Monthly market outlook for China and Asia region.

Overall, macro data released was slightly weaker than expected. November’s Caixin China PMI Manufacturing Index inched down marginally from 51.0% to 50.8%, while Industrial Production growth softened by 0.4% to 6.2% in October. Fixed Asset Investment (ex-rural) growth weakened to 7.3%, but remained in-line with expectation. Liquidity condition tightened; as evidenced by marginal decline in M2 growth from 9.2% to 8.8% and New Yuan Loan dropped by almost 50% to merely RMB 663.2 billion. Inflationary pressure gradually built up, with rising CPI from 1.6% to 1.9% in October, despite a relatively stable PPI level. Retail sales growth managed to stay above 10%, albeit moderately weaker than previous month.

A-shares moved up strongly in first half of November as it was rumoured that “National Team” continued to maintain a stability of the market. Although there was some marginal pull back in selective sharp out-performers, blue chips stocks remained the focus while several key leaders continued to break new high. Apart from persistent strengths in a handful of out-performers, there were signs that buying interests started to spread over to second-line leaders and very selective thematic plays. For example, a few second-line home appliances stocks moved up strongly and the solar-space shares surged on rumours that subsidies reduction may be delayed. Nevertheless, sentiment reversed by mid of the month, especially after the cautious comments from Xinhua News Agency on hefty valuation of Moutai and announcement of more tighter regulations on asset management products for financial institutions. We believed that the market was affected by cumulative effects from several negative factors, such as tighter rules on asset management products, marginal tightened liquidity from banking system since early November and lock-in of profit by institution (especially those private funds in China). Triggered by sell-off in blue-chips, small-cap and growth plays extended their weaknesses and plunged for the rest of the month. Overall, although most of the large-cap stocks gave up their early gains, they still managed to out-perform their small-cap counterparts in November. While selective out-performers in Consumer, I.T. and Healthcare spaces declined for the month, a few stocks among the Insurance, Energy and Material sectors strengthened further, bringing up the board index largely unchanged for the month.

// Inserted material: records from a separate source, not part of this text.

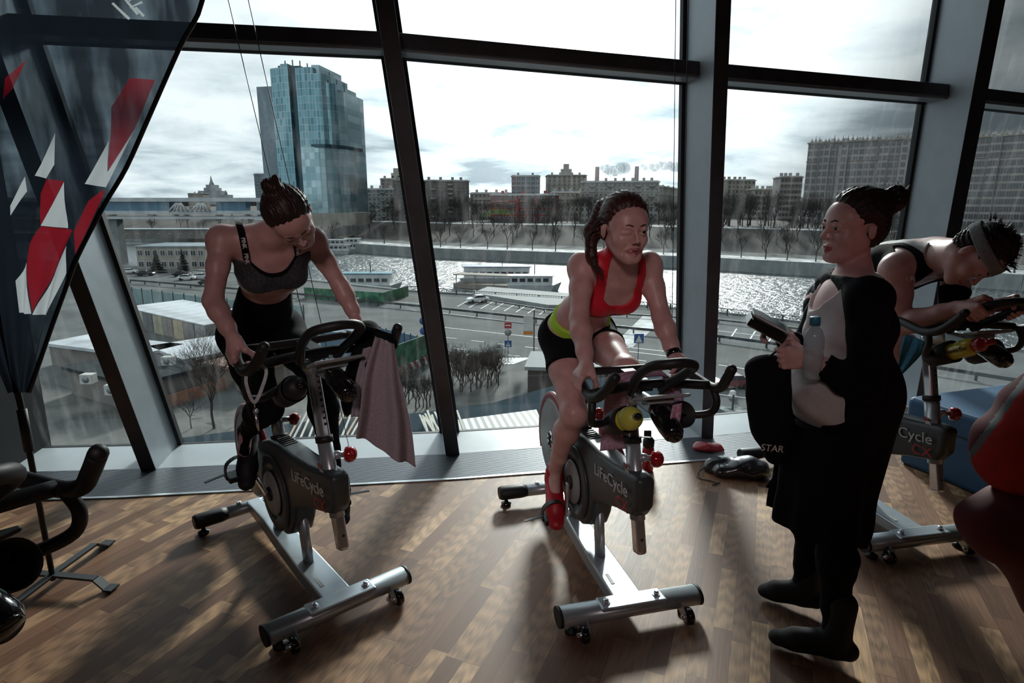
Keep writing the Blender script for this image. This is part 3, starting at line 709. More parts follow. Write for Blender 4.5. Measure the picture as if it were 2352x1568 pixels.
p_wh = mat('white_car_paint', (.72, .74, .75), .25, scale=1, coat=.6, var=.02); p_sl = mat('silver_car_paint', (.38, .40, .42), .3, .5, scale=1); p_dk = mat('black_car_paint', (.02, .022, .026), .2, scale=1, coat=.6); p_rd = mat('dark_red_car_paint', (.16, .03, .03), .25, scale=1, coat=.6)
car('white saloon car alone in the riverside parking bays', gz(1097, 694, GZ), R(205), p_wh)
car('silver van parked by the river railing near the upright mullion', gz(1568, 746, GZ), R(245), p_sl, van=True)
car('dark red car driving behind the handlebars of the middle bike', gz(1675, 890, GZ), R(190), p_rd)
car('white car half hidden behind the arm of the woman in leggings', gz(803, 693, GZ), R(160), p_wh)
car('white car parked at the left end of the car park row beside the leaning mullion', gz(297, 628, GZ), R(12), p_wh)
car('black car parked next to the leftmost white one in the car park', gz(335, 633, GZ), R(8), p_dk)
car('dark grey car behind the two white ones in the car park', gz(418, 634, GZ), R(15), p_dk)
car('white car parked nearest in the car park row left of the woman in leggings', gz(430, 643, GZ), R(12), p_wh)
car('white car at the right end of the car park row', gz(462, 640, GZ), R(12), p_wh)
car('dark blue car parked behind the shoulder of the woman in leggings', gz(478, 655, GZ), R(-20), p_dk)
car('silver car on the near lane behind the knee of the woman in red', gz(1395, 850, GZ), R(10), p_sl)

# -------- roads: barriers, lines, parking bays
def rail(label, pts, h=.75, post=5.0, name='guard_rail', m=None, rz=0.4):
    P = [gz(x, y, GZ) for x, y in pts]; r = empty(name, label, 'barrier' if name == 'guard_rail' else 'railing', P[0]); q = MB(); O = P[0]
    for a, b in zip(P[:-1], P[1:]): q.bar(a-O+V((0,0,h)), b-O+V((0,0,h)), .12, rz)
    q.build('beam', m or m_dkmet, r)
    n = 0
    for a, b in zip(P[:-1], P[1:]):
        k = max(1, int((b-a).length/post))
        for i in range(k):
            if n >= 90: break
            c = a.lerp(b, i/k)-O; q = MB(); q.box((c.x-.1, c.y-.1, 0), (c.x+.1, c.y+.1, h)); q.build('post', m or m_dkmet, r); n += 1
    return r
rail('dark guard rail between the road and the riverside parking', [(300, 650), (684, 683), (974, 713), (1231, 741), (1455, 765), (1652, 784), (1760, 799), (2100, 850), (2400, 900)])
rail('low kerb barrier before the river railing', [(1090, 690), (1250, 716), (1440, 728), (1650, 741), (1860, 765)], h=.5, rz=.25)
rr = rail('ornate cast iron railing along the river bank', [(930, 668), (1090, 680), (1290, 693), (1540, 711), (1740, 731), (2060, 772), (2300, 805)], h=1.1, post=4, name='river_railing', rz=.12)
P = [gz(x, y, GZ) for x, y in ((930, 668), (1090, 680), (1290, 693), (1540, 711), (1740, 731), (2060, 772), (2300, 805))]
q = MB()
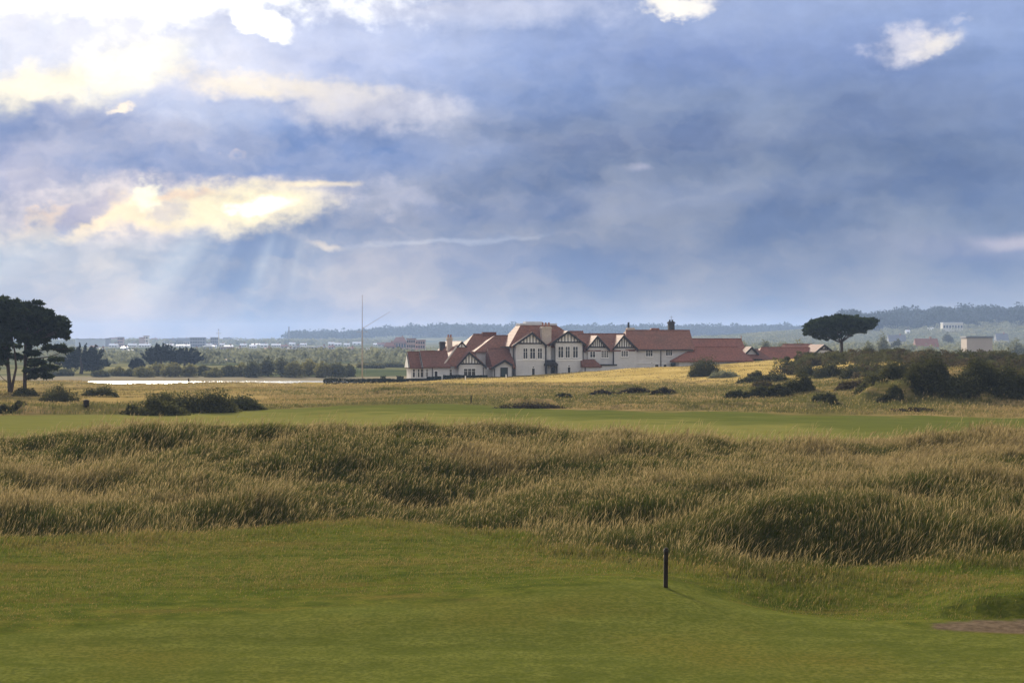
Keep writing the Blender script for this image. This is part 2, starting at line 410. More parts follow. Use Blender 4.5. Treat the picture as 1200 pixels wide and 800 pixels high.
# ------------------------------------------------------------------ world: Nishita sky behind a broken cloud layer
def lin(r, g, b):
    f = lambda c: (c / 255 / 12.92) if c / 255 <= .04045 else ((c / 255 + .055) / 1.055) ** 2.4
    return (f(r), f(g), f(b))
EXPO = 1.7
def build_world():
    w = bpy.data.worlds.new('World'); sc.world = w; w.use_nodes = True
    nt = w.node_tree; nt.nodes.clear(); N = NT(nt)
    out = nt.nodes.new('ShaderNodeOutputWorld')
    d = N.n('ShaderNodeTexCoord').outputs['Generated']
    sep = N.n('ShaderNodeSeparateXYZ'); N.put(sep.inputs[0], d)
    x, y, z = sep.outputs
    az = N.math('ARCTAN2', x, y)
    hl = N.math('SQRT', N.math('ADD', N.math('MULTIPLY', x, x), N.math('MULTIPLY', y, y)))
    te = N.math('DIVIDE', z, N.math('MAXIMUM', hl, .02))
    U = N.math('MULTIPLY_ADD', az, 20.0, 6.0)                    # sky map: 100 units of 1/20 radian
    V = N.math('MULTIPLY_ADD', te, -20.0, 4.0)
    V = N.math('MAXIMUM', V, -30.0)
    cx = N.n('ShaderNodeCombineXYZ'); N.put(cx.inputs[0], U); N.put(cx.inputs[1], V)
    UV = cx.outputs[0]
    # ragged cloud edges: displace the map by two octaves of noise
    n1 = N.n('ShaderNodeTexNoise'); N.put(n1.inputs['Vector'], N.scalev(UV, (.75, 1.0, 1)))
    n1.inputs['Scale'].default_value = 1.2; n1.inputs['Detail'].default_value = 5; n1.inputs['Roughness'].default_value = .62
    dv = N.vmath('SUBTRACT', n1.outputs['Color'], (.5, .5, .5))
    n2 = N.n('ShaderNodeTexNoise'); N.put(n2.inputs['Vector'], N.scalev(UV, (.9, 1.15, 1)))
    n2.inputs['Scale'].default_value = 3.2; n2.inputs['Detail'].default_value = 6; n2.inputs['Roughness'].default_value = .6
    dv2 = N.vmath('SUBTRACT', n2.outputs['Color'], (.5, .5, .5))
    UVw = N.vmath('ADD', N.vmath('ADD', UV, N.scalev(dv, (1.2, .70, 0))), N.scalev(dv2, (.40, .34, 0)))
    puff = N.math('SUBTRACT', n2.outputs['Fac'], .5)
    UVs = N.vmath('ADD', UV, N.scalev(dv, (1.1, .35, 0)))          # smooth, low warp
    def up(px): return 6.0 + 20.0 * math.atan((px - 600) / 2000.0)
    def blob(px, py, sx, sy, inner=.2, rot=0.0, crisp=True):
        mp = N.n('ShaderNodeMapping', vector_type='TEXTURE'); N.put(mp.inputs[0], UVw if crisp else UVs)
        mp.inputs['Location'].default_value = (up(px), py / 100.0, 0)
        mp.inputs['Rotation'].default_value = (0, 0, R(rot))
        mp.inputs['Scale'].default_value = (sx / 100.0, sy / 100.0, 1)
        l = N.vmath('LENGTH', mp.outputs[0], out=1)
        if crisp: l = N.math('MULTIPLY_ADD', puff, -1.0, l)
        return N.ramp(l, 1.0, inner)
    # base cloud sheet, darker aloft, paler and lilac at the horizon
    rmp = N.n('ShaderNodeValToRGB'); N.put(rmp.inputs[0], N.math('DIVIDE', V, 4.0, clamp=True))
    cr = rmp.color_ramp; cr.interpolation = 'B_SPLINE'
    stops = [(0, (150, 168, 210)), (.2, (140, 164, 214)), (.38, (122, 146, 198)), (.55, (104, 131, 181)), (.72, (103, 129, 171)), (.86, (106, 128, 164)), (.93, (122, 138, 168)), (.975, (146, 154, 180)), (1.0, (150, 156, 180))]
    while len(cr.elements) < len(stops): cr.elements.new(.5)
    for e, (p, c) in zip(cr.elements, stops): e.position = p; e.color = (*lin(*c), 1)
    c = rmp.outputs[0]
    s1 = N.noise(N.scalev(UVs, (.18, .80, 1)), 1.0, 5, .55)
    s2 = N.noise(N.scalev(UVw, (.4, .8, 1)), 1.3, 4, .6)
    c = N.mix(N.ramp(s1, .52, .75, 0, .40), c, lin(150, 162, 200))
    c = N.mix(N.ramp(s1, .50, .32, 0, .75), c, lin(94, 121, 172))
    c = N.mix(N.ramp(s2, .55, .72, 0, .35), c, lin(150, 165, 205))
    def lay(c, col, m, a=1.0): return N.mix(N.math('MULTIPLY', m, a), c, lin(*col))
    def layk(c, col, k, m, a=1.0): return N.mix(N.math('MULTIPLY', m, a), c, tuple(v * k for v in lin(*col)))
    # dark bands
    c = lay(c, (104, 128, 180), blob(880, 215, 520, 70, .1, -2, False), .7)
    c = lay(c, (102, 130, 190), blob(820, 80, 260, 50, .1, 4, False), .45)
    c = lay(c, (120, 138, 184), blob(1080, 130, 200, 60, .1, 0, False), .6)
    c = lay(c, (150, 156, 196), blob(820, 165, 300, 28, .1, -3, False), .55)
    c = lay(c, (164, 168, 200), blob(1130, 290, 200, 24, .1, 3, False), .55)
    c = lay(c, (140, 160, 198), blob(900, 262, 340, 12, .1, -3, False), .5)
    c = lay(c, (116, 143, 194), blob(560, 300, 260, 45, .1, 2, False), .5)
    c = lay(c, (100, 124, 172), blob(760, 232, 420, 26, .1, -3, False), .6)
    c = lay(c, (104, 126, 172), blob(1000, 200, 330, 60, .1, -2, False), .5)
    c = lay(c, (82, 104, 146), blob(890, 215, 640, 185, .25, -2, False), .82)
    c = lay(c, (126, 144, 192), blob(860, 60, 420, 60, .1, 3, False), .4)
    c = lay(c, (98, 120, 166), blob(700, 238, 470, 24, .35, -4, False), .55)
    c = lay(c, (118, 136, 176), blob(1000, 150, 420, 26, .2, -3, False), .35)
    # pale veil upper left and centre
    c = lay(c, (205, 212, 238), blob(150, 60, 460, 100, .3, 0, False), .95)
    c = lay(c, (228, 232, 248), blob(60, 60, 330, 70, .3, 0, False), .8)
    c = lay(c, (205, 210, 232), blob(520, 8, 330, 34, .1, 0), .7)
    c = lay(c, (176, 192, 232), blob(460, 52, 260, 55, .1, 0, False), .7)
    c = layk(c, (255, 254, 250), 1.5, blob(60, -20, 480, 64, .3, 2))
    c = layk(c, (255, 253, 248), 1.3, blob(300, 36, 52, 20, .55, 12))
    c = lay(c, (160, 178, 224), blob(430, 70, 160, 24, .15, 0, False), .6)
    # cream band
    c = layk(c, (255, 246, 224), 1.05, blob(60, 112, 170, 38, .25, -10))
    c = layk(c, (255, 250, 232), 1.12, blob(150, 84, 92, 46, .2, -12))
    c = layk(c, (255, 253, 244), 1.3, blob(158, 80, 40, 20, .1, 0))
    c = layk(c, (245, 234, 218), 1.0, blob(330, 104, 190, 24, .25, 4), .9)
    c = lay(c, (206, 206, 220), blob(430, 130, 165, 42, .15, 6), .85)
    # dark shelf of cloud under it
    c = lay(c, (152, 174, 218), blob(240, 140, 170, 34, .2, 8), .75)
    c = lay(c, (112, 138, 190), blob(240, 182, 460, 46, .3, 1, False), .95)
    c = lay(c, (104, 130, 182), blob(70, 158, 130, 36, .25, -4), .75)
    c = lay(c, (158, 164, 200), blob(10, 215, 120, 60, .15, 0, False), .7)
    c = layk(c, (255, 240, 220), 1.0, blob(132, 134, 24, 9, .4, 0), .9)
    c = layk(c, (255, 228, 212), 1.0, blob(270, 184, 13, 5, .2, -14), .9)
    # bright opening where the sun stands behind the cloud
    c = lay(c, (214, 206, 214), blob(190, 248, 260, 50, .35, -6), .85)
    c = layk(c, (255, 232, 196), 1.0, blob(140, 262, 175, 24, .3, -9))
    c = layk(c, (255, 240, 200), 1.06, blob(284, 246, 134, 44, .3, -3))
    c = layk(c, (255, 236, 200), 1.0, blob(365, 215, 60, 7, .1, -2, False), .9)
    c = layk(c, (255, 254, 238), 1.7, blob(296, 246, 52, 18, .2, 0))
    c = layk(c, (255, 248, 214), 1.25, blob(178, 236, 26, 20, .3, 0), .9)
    c = lay(c, (158, 160, 192), blob(98, 258, 62, 17, .4, -14), .95)
    c = layk(c, (255, 214, 176), 1.0, blob(215, 232, 60, 10, .1, -6), .5)
    c = layk(c, (255, 220, 180), 1.0, blob(50, 258, 30, 9, .05, -20), .5)
    c = lay(c, (190, 186, 200), blob(205, 248, 24, 14, .3, 0), .6)
    c = lay(c, (108, 136, 190), blob(300, 190, 330, 20, .5, -2, False), .85)
    c = layk(c, (244, 226, 204), 1.0, blob(384, 286, 36, 5, .1, 6, False), .7)
    c = lay(c, (170, 184, 210), blob(520, 282, 170, 5, .1, -3, False), .5)
    c = lay(c, (164, 172, 206), blob(470, 235, 90, 22, .1, 0), .5)
    # small lit clouds right
    c = layk(c, (250, 244, 236), 1.1, blob(790, 6, 58, 17, .45, 0))
    c = lay(c, (226, 224, 234), blob(1068, 60, 70, 28, .2, -8), .85)
    c = layk(c, (248, 240, 232), 1.0, blob(1092, 58, 40, 18, .15, -10), .85)
    c = lay(c, (186, 194, 222), blob(1118, 31, 14, 8, .3, 0), .8)
    c = lay(c, (170, 172, 200), blob(757, 199, 22, 6, .05, 0, False), .6)
    c = lay(c, (206, 196, 210), blob(1200, 287, 70, 14, .05, 0, False), .6)
    c = lay(c, (108, 138, 184), blob(300, 350, 380, 60, .2, 0, False), .5)
    # crepuscular rays fanning from the hidden sun
    su, sv = up(385), .9
    du = N.math('SUBTRACT', U, su); dv_ = N.math('SUBTRACT', V, sv)
    ang = N.math('ARCTAN2', du, dv_)
    ca = N.n('ShaderNodeCombineXYZ'); N.put(ca.inputs[0], ang)
    rn = N.noise(ca.outputs[0], 3.6, 3, .5)
    rays = N.ramp(rn, .36, .74)
    fall = N.math('MULTIPLY', N.ramp(V, 2.6, 2.95), N.ramp(V, 4.1, 3.1))
    side = N.ramp(N.math('ABSOLUTE', N.math('ADD', ang, .80)), 1.15, .55)
    left = N.ramp(U, 6.2, .6)
    c = N.mix(N.math('MULTIPLY', N.math('MULTIPLY', N.math('MULTIPLY', rays, fall), side), .8), c, lin(200, 212, 226))
    c = N.mix(N.math('MULTIPLY', N.math('MULTIPLY', fall, blob(60, 316, 240, 75, .1, -8, False)), .42), c, lin(190, 202, 218))
    # billows: the sheet is lumpy all over, less so in the murk low down
    lum = N.math('MULTIPLY_ADD', N.math('MULTIPLY', puff, N.ramp(V, 3.7, 2.4)), .34, 1.0)
    vm = N.n('ShaderNodeVectorMath', operation='SCALE'); N.put(vm.inputs[0], c); N.put(vm.inputs['Scale'], lum); c = vm.outputs[0]
    # overhead and behind: brighter broken cloud (out of the picture, lights the ground)
    back = N.ramp(N.math('MULTIPLY', y, 1.0), .55, -.2)
    c = N.mix(N.math('MULTIPLY', N.ramp(V, -.3, -5.0), .9), c, lin(226, 230, 242))
    c = N.mix(N.math('MULTIPLY', back, .75), c, lin(236, 232, 232))
    bgc = N.n('ShaderNodeBackground'); N.put(bgc.inputs[0], c); bgc.inputs[1].default_value = 1.0 / 2 ** EXPO
    sky = N.n('ShaderNodeTexSky', sky_type='NISHITA', sun_disc=False)
    sky.sun_elevation = R(SUN_EL); sky.sun_rotation = R(SUN_AZ)
    bgs = N.n('ShaderNodeBackground'); N.put(bgs.inputs[0], sky.outputs[0]); bgs.inputs[1].default_value = .06
    mx = N.n('ShaderNodeMixShader')
    # thin places in the sheet let the blue through; thicker low down
    thin = N.math('MULTIPLY', N.ramp(s2, .30, .62, .93, 1.0, False), 1.0)
    N.put(mx.inputs[0], thin)
    nt.links.new(bgs.outputs[0], mx.inputs[1]); nt.links.new(bgc.outputs[0], mx.inputs[2])
    nt.links.new(mx.outputs[0], out.inputs[0])
    w.cycles.sampling_method = 'MANUAL'; w.cycles.sample_map_resolution = 512
build_world()
ld = bpy.data.lights.new('sun', 'SUN'); ld.energy = 2.9; ld.angle = R(9.0); ld.color = (1.0, .88, .70)
lo = link(bpy.data.objects.new('sun', ld)); lo.location = (-200, 200, 200)
from mathutils import Vector
sd = Vector((math.sin(R(SUN_AZ)) * math.cos(R(SUN_EL)), math.cos(R(SUN_AZ)) * math.cos(R(SUN_EL)), math.sin(R(SUN_EL))))
lo.rotation_euler = sd.to_track_quat('Z', 'Y').to_euler()
cd = bpy.data.cameras.new('camera'); cd.lens = 60; cd.sensor_width = 36; cd.clip_end = 30000; cd.clip_start = .5
co = link(bpy.data.objects.new('camera', cd)); co.location = (0, 0, EYE); co.rotation_euler = (R(90), 0, 0)
sc.camera = co
sc.view_settings.view_transform = 'Standard'; sc.view_settings.look = 'None'
sc.view_settings.exposure = EXPO; sc.view_settings.gamma = 1
sc.render.engine = 'CYCLES'
sc.cycles.use_denoising = True
sc.cycles.max_bounces = 4; sc.cycles.diffuse_bounces = 2; sc.cycles.transmission_bounces = 3; sc.cycles.volume_bounces = 0
sc.cycles.caustics_reflective = False; sc.cycles.caustics_refractive = False
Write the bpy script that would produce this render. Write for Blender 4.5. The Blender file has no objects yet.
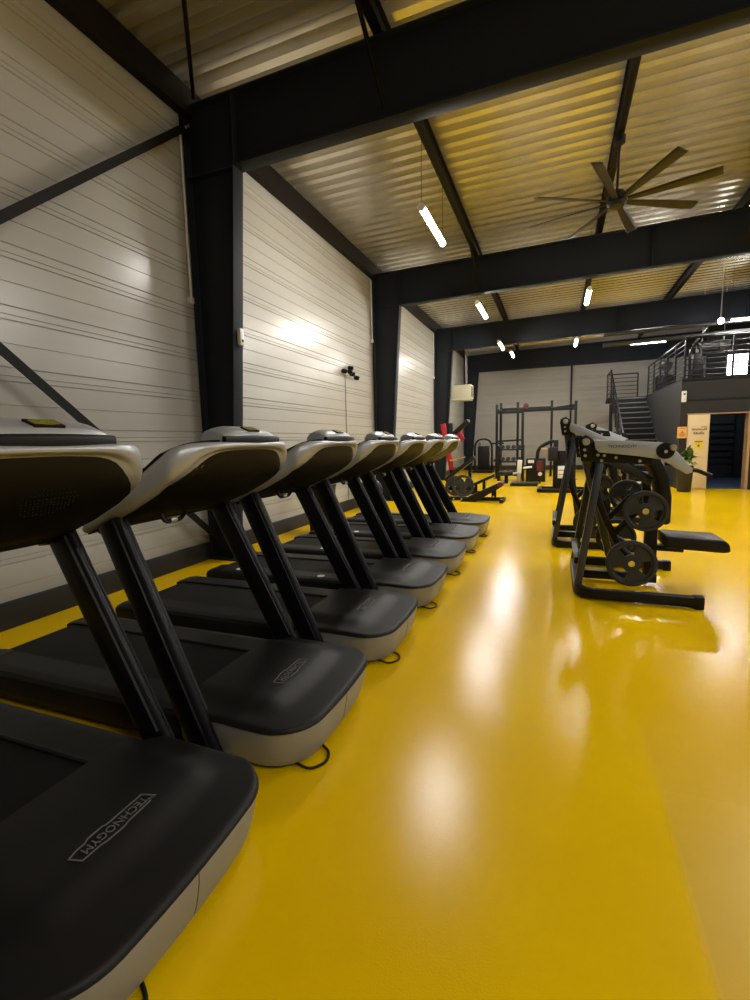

According to comments and action being taken by government officials after the Party Congress, we strongly believe that tighten liquidity condition and stricter regulatory environment will become normal circumstances for the market in the near term. As a result, although exports may continue to benefit from moderate global recovery, slowdown in investment (due to lack of liquidity and de-leveraging) will drag on overall economic activities. Near term, we expect the markets will consolidate downward amid more profit taking will emerge approaching the end of the year.   In addition, the new rules on asset management products are in effect to speed up the de-leveraging while it will inevitably tighten the liquidity in the medium term. Hence, both the economy and capital markets will be affected, albeit the extent is not known.

Greater China Region

Off-shore China stocks rose with the MSCI China index rising by about 1.7% m-o-m in KRW in October. Insurance rallied amid a good set of 3Q earnings results.  Healthcare, staples and banks outperformed.  IT was also strong, led by hardware and semiconductor.  Consumer discretionary and telecom lagged.   Real estate underperformed on worries of sales growth slowing down and policy headwind.  The 19th Party Congress concluded in mid-October.   The importance of quality and balance development was emphasized.   We do not expect change in policy direction, but the execution could be stronger, with continued supply-side reforms and intensified environment related production controls to improve industrial capacity utilization and reduce pollution, incrementally tighter financing conditions post the Party Congress, though at a calibrated pace, to rein in leverage, and a more institutionalized long-term housing policy framework.

ASEAN Countries

ASEAN equity was stable at 2-year highs sustaining a low volatility uptrend since the start of the year. Cyclical sectors continued their outperformance led by financials and consumer discretionary sectors. Banks should benefit from higher interest rates and lower bad debts in 2018. Consumer spending is recovering as stronger exports percolate through to domestic demand. ASEAN equity should sustain the bull market advance for a third consecutive year in 2018. Export growth and higher commodity prices contributed to the economic recovery in 2017. The economic recovery should broaden out to the domestic economy creating more balanced growth in 2018. Current mid-cycle equity valuations have not fully priced-in faster growth prospects in 2018.